> _Directive_: Omit pictures and quote the listing below line by line, from its start through the line that holds "COL = S.collection".

> _Stored data_:
******

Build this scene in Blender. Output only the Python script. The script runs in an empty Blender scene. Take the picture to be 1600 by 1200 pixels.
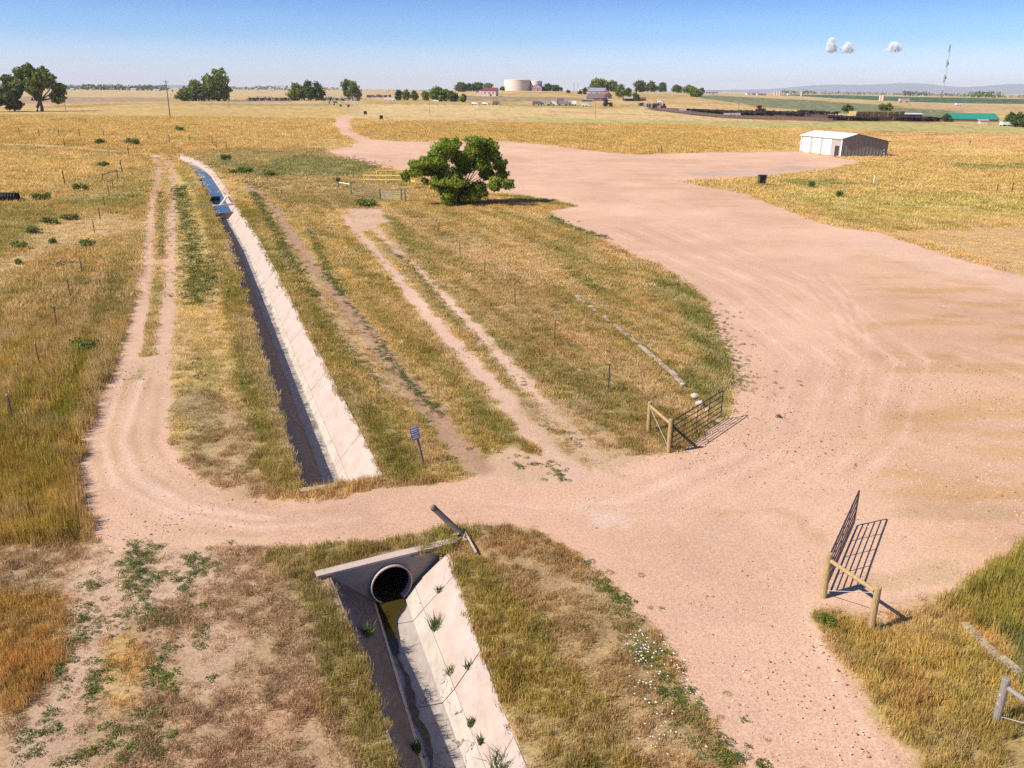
import bpy, bmesh, math, random
import numpy as np
from mathutils import Matrix, Vector, Euler
R = math.radians
random.seed(7); RNG = np.random.default_rng(11)
S = bpy.context.scene
COL = S.collection

# ------------------------------------------------------------------ camera
CAM_H = 14.0
FOCAL_PX, PITCH, ROLL = 1300.0, 19.447, 0.0075
cd = bpy.data.cameras.new('camera'); cam = bpy.data.objects.new('camera', cd); COL.objects.link(cam)
cd.sensor_width = 36.0; cd.lens = 36.0 * FOCAL_PX / 1600.0
cd.clip_start = 0.5; cd.clip_end = 200000
_p = R(PITCH)
_fw = Vector((0, math.cos(_p), -math.sin(_p))); _up = Vector((0, math.sin(_p), math.cos(_p))); _rt = Vector((1, 0, 0))
_c, _s = math.cos(ROLL), math.sin(ROLL)
_r = _rt * _c + _up * _s; _u = _up * _c - _rt * _s
cam.matrix_world = Matrix(((_r.x, _u.x, -_fw.x, 0), (_r.y, _u.y, -_fw.y, 0), (_r.z, _u.z, -_fw.z, CAM_H), (0, 0, 0, 1)))
S.camera = cam

# ------------------------------------------------------------------ sky, sun, exposure
SUN_ELEV, SHADOW_AZ = 42.5, 22.0          # shadows fall 22 degrees off +X towards +Y
W = bpy.data.worlds.new('World'); S.world = W; W.use_nodes = True
nt = W.node_tree; nt.nodes.clear()
sky = nt.nodes.new('ShaderNodeTexSky'); sky.sky_type = 'NISHITA'; sky.sun_disc = False
sky.sun_elevation = R(SUN_ELEV)
_sa = R(SHADOW_AZ + 180.0)                # compass of the sun: sky rotation 0 = +Y, clockwise
sky.sun_rotation = math.pi / 2 - _sa
sky.altitude = 1500; sky.air_density = 1.0; sky.dust_density = 0.3; sky.ozone_density = 2.5
bg = nt.nodes.new('ShaderNodeBackground'); bg.inputs['Strength'].default_value = 0.1
wo = nt.nodes.new('ShaderNodeOutputWorld')
geo = nt.nodes.new('ShaderNodeNewGeometry'); sx = nt.nodes.new('ShaderNodeSeparateXYZ'); nt.links.new(geo.outputs['Incoming'], sx.inputs[0])
neg = nt.nodes.new('ShaderNodeMath'); neg.operation = 'MULTIPLY'; neg.inputs[1].default_value = -1; nt.links.new(sx.outputs['Z'], neg.inputs[0])
tint = nt.nodes.new('ShaderNodeValToRGB'); tint.color_ramp.interpolation = 'EASE'; ce = tint.color_ramp.elements      # clear dry western air: bluer with height
SKY_TINT = [(0.0, (.84, .85, 1.10)), (.03, (.70, .77, 1.05)), (.06, (.44, .66, 1.0)), (.105, (.28, .51, .87)), (.35, (.34, .55, .88)), (1.0, (.6, .75, .95))]
ce[0].position = 0; ce[0].color = (*SKY_TINT[0][1], 1); ce[1].position = 1; ce[1].color = (*SKY_TINT[-1][1], 1)
for _q, _k in SKY_TINT[1:-1]: ce.new(_q).color = (*_k, 1)
mul = nt.nodes.new('ShaderNodeMix'); mul.data_type = 'RGBA'; mul.blend_type = 'MULTIPLY'; mul.inputs[0].default_value = 1
nt.links.new(neg.outputs[0], tint.inputs[0]); nt.links.new(sky.outputs[0], mul.inputs[6]); nt.links.new(tint.outputs[0], mul.inputs[7])
nt.links.new(mul.outputs[2], bg.inputs[0]); nt.links.new(bg.outputs[0], wo.inputs[0])
sl = bpy.data.lights.new('sun', 'SUN'); sl.energy = 5.0; sl.angle = R(0.53); sl.color = (1.0, 0.93, 0.82)
sun = bpy.data.objects.new('sun', sl); COL.objects.link(sun)
_d = Vector((math.cos(R(SHADOW_AZ)) * math.cos(R(SUN_ELEV)), math.sin(R(SHADOW_AZ)) * math.cos(R(SUN_ELEV)), -math.sin(R(SUN_ELEV))))
sun.rotation_euler = _d.to_track_quat('-Z', 'Y').to_euler()
vs = S.view_settings; vs.view_transform = 'Standard'; vs.look = 'None'; vs.exposure = 0.6; vs.gamma = 1.0; vs.use_curve_mapping = False
S.cycles.max_bounces = 5; S.cycles.diffuse_bounces = 2; S.cycles.transparent_max_bounces = 24; S.cycles.volume_bounces = 0; S.cycles.adaptive_threshold = .006; S.cycles.use_denoising = False; S.cycles.sample_clamp_indirect = 1.5

# ------------------------------------------------------------------ noise and shapes on the plan
def _hash(ix, iy, k):
    h = (ix.astype(np.int64) * 374761393 + iy.astype(np.int64) * 668265263 + k * 974711) & 0x7fffffff
    h = ((h ^ (h >> 13)) * 1274126177) & 0x7fffffff
    h = h ^ (h >> 16)
    return (h & 0xffff) / 65535.0
def vnoise(x, y, k=0):
    ix, iy = np.floor(x), np.floor(y); fx, fy = x - ix, y - iy
    fx = fx * fx * (3 - 2 * fx); fy = fy * fy * (3 - 2 * fy)
    a = _hash(ix, iy, k); b = _hash(ix + 1, iy, k); c = _hash(ix, iy + 1, k); d = _hash(ix + 1, iy + 1, k)
    return (a * (1 - fx) + b * fx) * (1 - fy) + (c * (1 - fx) + d * fx) * fy
def fbm(x, y, scale, k=0, octs=3):
    t = np.zeros_like(x, dtype=float); a = 1.0; n = 0.0; f = 1.0 / scale
    for o in range(octs):
        t += a * vnoise(x * f + 17.3 * o, y * f - 9.1 * o, k + o * 31); n += a; a *= 0.55; f *= 2.03
    return t / n
def smooth(e0, e1, v):
    t = np.clip((v - e0) / (e1 - e0), 0, 1); return t * t * (3 - 2 * t)
def seg_dist(x, y, pts, closed=False):
    d2 = np.full(x.shape, 1e12)
    n = len(pts)
    for i in range(n if closed else n - 1):
        ax, ay = pts[i]; bx, by = pts[(i + 1) % n]
        vx, vy = bx - ax, by - ay; L = vx * vx + vy * vy + 1e-9
        t = np.clip(((x - ax) * vx + (y - ay) * vy) / L, 0, 1)
        d2 = np.minimum(d2, (x - ax - t * vx) ** 2 + (y - ay - t * vy) ** 2)
    return np.sqrt(d2)
def poly_sd(x, y, pts):                   # signed distance, positive inside
    ins = np.zeros(x.shape, bool); n = len(pts)
    for i in range(n):
        ax, ay = pts[i]; bx, by = pts[(i + 1) % n]
        c = (ay > y) != (by > y)
        ins ^= c & (x < (bx - ax) * (y - ay) / ((by - ay) if abs(by - ay) > 1e-9 else 1e-9) + ax)
    d = seg_dist(x, y, pts, True)
    return np.where(ins, d, -d)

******

> _Result for this task_:
Build this scene in Blender. Output only the Python script. The script runs in an empty Blender scene. Take the picture to be 1600 by 1200 pixels.
import bpy, bmesh, math, random
import numpy as np
from mathutils import Matrix, Vector, Euler
R = math.radians
random.seed(7); RNG = np.random.default_rng(11)
S = bpy.context.scene
COL = S.collection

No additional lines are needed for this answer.